* PROVIDED MATERIAL *
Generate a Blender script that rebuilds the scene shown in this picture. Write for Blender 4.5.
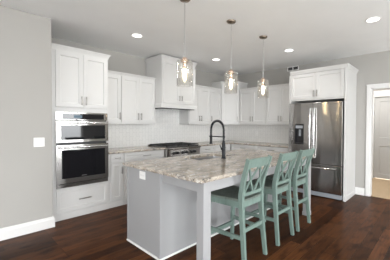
import bpy, bmesh, math, random
from mathutils import Vector, Matrix
random.seed(7)
SC = bpy.context.scene
COL = SC.collection
for o in list(bpy.data.objects):
    bpy.data.objects.remove(o)

# ------------------------------------------------------------------ camera
F_PX, YAW, PITCH, ROLL = 246.87, 47.993, 1.107, 0.27
CAM_LOC = Vector((-5.422, -4.622, 1.365))
SHIFT_X_PX, SHIFT_Y_PX = 26.2, -0.603
def make_camera():
    y, p, ro = math.radians(YAW), math.radians(PITCH), math.radians(ROLL)
    fw = Vector((math.sin(y)*math.cos(p), math.cos(y)*math.cos(p), -math.sin(p)))
    r = Vector((math.cos(y), -math.sin(y), 0))
    u = r.cross(fw)
    r2 = r*math.cos(ro) + u*math.sin(ro)
    u2 = -r*math.sin(ro) + u*math.cos(ro)
    m = Matrix((r2, u2, -fw)).transposed().to_4x4()
    m.translation = CAM_LOC
    cd = bpy.data.cameras.new('camera')
    cd.sensor_width = 36.0
    cd.sensor_fit = 'HORIZONTAL'
    cd.lens = F_PX/390*36
    cd.shift_x = -SHIFT_X_PX/390
    cd.shift_y = SHIFT_Y_PX/390
    cd.clip_start = 0.05
    c = bpy.data.objects.new('camera', cd)
    COL.objects.link(c)
    c.matrix_world = m
    SC.camera = c
make_camera()

# ------------------------------------------------------------------ view, sky, daylight
SC.view_settings.view_transform = 'Standard'
SC.view_settings.look = 'None'
SC.view_settings.gamma = 1.0
SC.view_settings.use_curve_mapping = False
SC.view_settings.exposure = 0.02
SC.cycles.max_bounces = 10
SC.cycles.diffuse_bounces = 6
SC.cycles.transparent_max_bounces = 12
SC.cycles.sample_clamp_indirect = 4.0
SC.cycles.use_denoising = True
W = bpy.data.worlds.new('sky')
SC.world = W
W.use_nodes = True
# bright sky above, made-up bright ground below the horizon to light the ceiling
SKY, GROUND_GLOW = 13.0, 9.0
_t = W.node_tree
_tc = _t.nodes.new('ShaderNodeTexCoord')
_sp = _t.nodes.new('ShaderNodeSeparateXYZ')
_t.links.new(_tc.outputs['Generated'], _sp.inputs[0])
_mr = _t.nodes.new('ShaderNodeMapRange')
_mr.inputs[1].default_value, _mr.inputs[2].default_value = -.06, .04
_mr.inputs[3].default_value, _mr.inputs[4].default_value = GROUND_GLOW, SKY
_t.links.new(_sp.outputs[2], _mr.inputs[0])
_t.links.new(_mr.outputs[0], _t.nodes['Background'].inputs[1])
_t.nodes['Background'].inputs[0].default_value = (0.95, 0.98, 1.0, 1)

SOUTH, WEST = -8.6, -8.8          # walls behind the camera
WIN_S = [(-8.0, -5.0), (-4.4, -1.4)]     # two unseen windows added in the south wall for daylight (x ranges), z 0.1-2.35
WIN_W = [(-7.8, -6.4), (-5.0, -3.0)]     # two unseen windows added in the west wall for side light (y ranges), z 0.5-2.35
def portal(name, loc, rot, sx, sy):
    l = bpy.data.lights.new(name, 'AREA')
    l.shape = 'RECTANGLE'
    l.size, l.size_y = sx, sy
    l.cycles.is_portal = True
    o = bpy.data.objects.new(name, l)
    COL.objects.link(o)
    o.location = loc
    o.rotation_euler = rot
for a, b in WIN_S:
    portal('daylight', ((a+b)/2, SOUTH-.01, 1.225), (math.radians(90), 0, 0), b-a, 2.25)
for a, b in WIN_W:
    portal('daylight', (WEST-.01, (a+b)/2, 1.425), (math.radians(90), 0, math.radians(-90)), b-a, 1.85)
CAN_POWER = 3.5
BULB = 2.6

# ------------------------------------------------------------------ materials
def new_mat(name):
    m = bpy.data.materials.new(name)
    m.use_nodes = True
    return m, m.node_tree, m.node_tree.nodes['Principled BSDF']
def paint(name, col, rough=.45, spec=.5, bump=0.0, bscale=60):
    m, t, b = new_mat(name)
    n = t.nodes.new('ShaderNodeTexNoise')
    n.inputs['Scale'].default_value = 3.0
    n.inputs['Detail'].default_value = 3
    tc = t.nodes.new('ShaderNodeTexCoord')
    t.links.new(tc.outputs['Object'], n.inputs['Vector'])
    mx = t.nodes.new('ShaderNodeMixRGB')
    mx.inputs[1].default_value = (*[c*.97 for c in col], 1)
    mx.inputs[2].default_value = (*[min(1, c*1.03) for c in col], 1)
    t.links.new(n.outputs['Fac'], mx.inputs[0])
    t.links.new(mx.outputs[0], b.inputs['Base Color'])
    b.inputs['Roughness'].default_value = rough
    b.inputs['Specular IOR Level'].default_value = spec
    if bump:
        n2 = t.nodes.new('ShaderNodeTexNoise')
        n2.inputs['Scale'].default_value = bscale
        t.links.new(tc.outputs['Object'], n2.inputs['Vector'])
        bp = t.nodes.new('ShaderNodeBump')
        bp.inputs['Strength'].default_value = bump
        bp.inputs['Distance'].default_value = .01
        t.links.new(n2.outputs['Fac'], bp.inputs['Height'])
        t.links.new(bp.outputs[0], b.inputs['Normal'])
    return m
def metal(name, col, rough, aniso=0.0, rot=.25):
    m, t, b = new_mat(name)
    b.inputs['Base Color'].default_value = (*col, 1)
    b.inputs['Metallic'].default_value = 1
    b.inputs['Roughness'].default_value = rough
    if aniso:
        tg = t.nodes.new('ShaderNodeTangent')
        tg.direction_type = 'RADIAL'
        tg.axis = 'Z'
        t.links.new(tg.outputs[0], b.inputs['Tangent'])
        b.inputs['Anisotropic'].default_value = aniso
        b.inputs['Anisotropic Rotation'].default_value = rot
        tc = t.nodes.new('ShaderNodeTexCoord')
        mp = t.nodes.new('ShaderNodeMapping')
        mp.inputs['Scale'].default_value = (30, 30, 900)
        n = t.nodes.new('ShaderNodeTexNoise')
        n.inputs['Scale'].default_value = 1
        t.links.new(tc.outputs['Object'], mp.inputs[0])
        t.links.new(mp.outputs[0], n.inputs['Vector'])
        r = t.nodes.new('ShaderNodeMapRange')
        r.inputs[3].default_value = rough*.85
        r.inputs[4].default_value = rough*1.15
        t.links.new(n.outputs['Fac'], r.inputs[0])
        t.links.new(r.outputs[0], b.inputs['Roughness'])
        mp2 = t.nodes.new('ShaderNodeMapping')
        mp2.inputs['Scale'].default_value = (5, 5, 1.6)
        n2 = t.nodes.new('ShaderNodeTexNoise')
        n2.inputs['Scale'].default_value = 1
        n2.inputs['Detail'].default_value = 1
        t.links.new(tc.outputs['Object'], mp2.inputs[0])
        t.links.new(mp2.outputs[0], n2.inputs['Vector'])
        bp = t.nodes.new('ShaderNodeBump')
        bp.inputs['Strength'].default_value = .25
        bp.inputs['Distance'].default_value = .02
        t.links.new(n2.outputs['Fac'], bp.inputs['Height'])
        t.links.new(bp.outputs[0], b.inputs['Normal'])
    return m
def plain(name, col, rough=.4, spec=.5, coat=0):
    m, t, b = new_mat(name)
    b.inputs['Base Color'].default_value = (*col, 1)
    b.inputs['Roughness'].default_value = rough
    b.inputs['Specular IOR Level'].default_value = spec
    b.inputs['Coat Weight'].default_value = coat
    return m
def emit(name, col, s):
    m = bpy.data.materials.new(name)
    m.use_nodes = True
    t = m.node_tree
    t.nodes.clear()
    e = t.nodes.new('ShaderNodeEmission')
    e.inputs[0].default_value = (*col, 1)
    e.inputs[1].default_value = s
    o = t.nodes.new('ShaderNodeOutputMaterial')
    t.links.new(e.outputs[0], o.inputs[0])
    return m
def thin_glass(name, tint=(1, 1, 1), base=.05, edge=.55):
    m = bpy.data.materials.new(name)
    m.use_nodes = True
    t = m.node_tree
    t.nodes.clear()
    tr = t.nodes.new('ShaderNodeBsdfTransparent')
    tr.inputs[0].default_value = (*tint, 1)
    gl = t.nodes.new('ShaderNodeBsdfGlossy')
    gl.inputs['Roughness'].default_value = .03
    lw = t.nodes.new('ShaderNodeLayerWeight')
    lw.inputs[0].default_value = .35
    mr = t.nodes.new('ShaderNodeMapRange')
    mr.inputs[3].default_value = base
    mr.inputs[4].default_value = edge
    mx = t.nodes.new('ShaderNodeMixShader')
    o = t.nodes.new('ShaderNodeOutputMaterial')
    t.links.new(lw.outputs['Facing'], mr.inputs[0])
    t.links.new(mr.outputs[0], mx.inputs[0])
    # faint white haze mixed into the glass to suggest the bulb's glow
    tl = t.nodes.new('ShaderNodeBsdfTranslucent')
    tl.inputs[0].default_value = (.95, .95, .94, 1)
    df = t.nodes.new('ShaderNodeBsdfDiffuse')
    df.inputs[0].default_value = (.95, .95, .94, 1)
    sc = t.nodes.new('ShaderNodeMixShader')
    sc.inputs[0].default_value = .5
    t.links.new(tl.outputs[0], sc.inputs[1])
    t.links.new(df.outputs[0], sc.inputs[2])
    m2 = t.nodes.new('ShaderNodeMixShader')
    m2.inputs[0].default_value = .014
    t.links.new(tr.outputs[0], m2.inputs[1])
    t.links.new(sc.outputs[0], m2.inputs[2])
    t.links.new(m2.outputs[0], mx.inputs[1])
    t.links.new(gl.outputs[0], mx.inputs[2])
    t.links.new(mx.outputs[0], o.inputs[0])
    return m
def glow_glass(name, col, s):
    """lit bulb envelope: see-through glass that gives off a soft glow"""
    m = bpy.data.materials.new(name)
    m.use_nodes = True
    t = m.node_tree
    t.nodes.clear()
    tr = t.nodes.new('ShaderNodeBsdfTransparent')
    e = t.nodes.new('ShaderNodeEmission')
    e.inputs[0].default_value = (*col, 1)
    e.inputs[1].default_value = s
    mx = t.nodes.new('ShaderNodeMixShader')
    mx.inputs[0].default_value = .4
    o = t.nodes.new('ShaderNodeOutputMaterial')
    t.links.new(tr.outputs[0], mx.inputs[1])
    t.links.new(e.outputs[0], mx.inputs[2])
    t.links.new(mx.outputs[0], o.inputs[0])
    return m
def ramp(t, src, stops):
    r = t.nodes.new('ShaderNodeValToRGB')
    e = r.color_ramp.elements
    while len(e) < len(stops):
        e.new(.5)
    for k, (p, c) in enumerate(stops):
        e[k].position = p
        e[k].color = (*c, 1) if len(c) == 3 else c
    t.links.new(src, r.inputs[0])
    return r.outputs[0]
def mixc(t, mode, fac, a, b):
    m = t.nodes.new('ShaderNodeMixRGB')
    m.blend_type = mode
    if isinstance(fac, (int, float)):
        m.inputs[0].default_value = fac
    else:
        t.links.new(fac, m.inputs[0])
    for i, v in ((1, a), (2, b)):
        if isinstance(v, tuple):
            m.inputs[i].default_value = (*v, 1)
        else:
            t.links.new(v, m.inputs[i])
    return m.outputs[0]
def noise(t, vec, scale, detail=4, rough=.6):
    n = t.nodes.new('ShaderNodeTexNoise')
    n.inputs['Scale'].default_value = scale
    n.inputs['Detail'].default_value = detail
    n.inputs['Roughness'].default_value = rough
    t.links.new(vec, n.inputs['Vector'])
    return n.outputs['Fac']
def mapping(t, scale=(1, 1, 1), rot=(0, 0, 0), loc=(0, 0, 0)):
    tc = t.nodes.new('ShaderNodeTexCoord')
    mp = t.nodes.new('ShaderNodeMapping')
    mp.inputs['Scale'].default_value = scale
    mp.inputs['Rotation'].default_value = rot
    mp.inputs['Location'].default_value = loc
    t.links.new(tc.outputs['Object'], mp.inputs[0])
    return mp.outputs[0]
def brick(t, vec, c1, c2, mort, w, h, ms, off=.5, freq=2):
    b = t.nodes.new('ShaderNodeTexBrick')
    b.offset = off
    b.offset_frequency = freq
    b.inputs['Color1'].default_value = (*c1, 1)
    b.inputs['Color2'].default_value = (*c2, 1)
    b.inputs['Mortar'].default_value = (*mort, 1)
    b.inputs['Scale'].default_value = 1
    b.inputs['Mortar Size'].default_value = ms
    b.inputs['Mortar Smooth'].default_value = .1
    b.inputs['Brick Width'].default_value = w
    b.inputs['Row Height'].default_value = h
    t.links.new(vec, b.inputs['Vector'])
    return b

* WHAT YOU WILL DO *
Copy exactly the lines running from the beginning of the listing through the line that has "bpy.data.objects.remove(o)". Drop the pictures.

* RESPONSE FOR THIS EXERCISE *
Generate a Blender script that rebuilds the scene shown in this picture. Write for Blender 4.5.
import bpy, bmesh, math, random
from mathutils import Vector, Matrix
random.seed(7)
SC = bpy.context.scene
COL = SC.collection
for o in list(bpy.data.objects):
    bpy.data.objects.remove(o)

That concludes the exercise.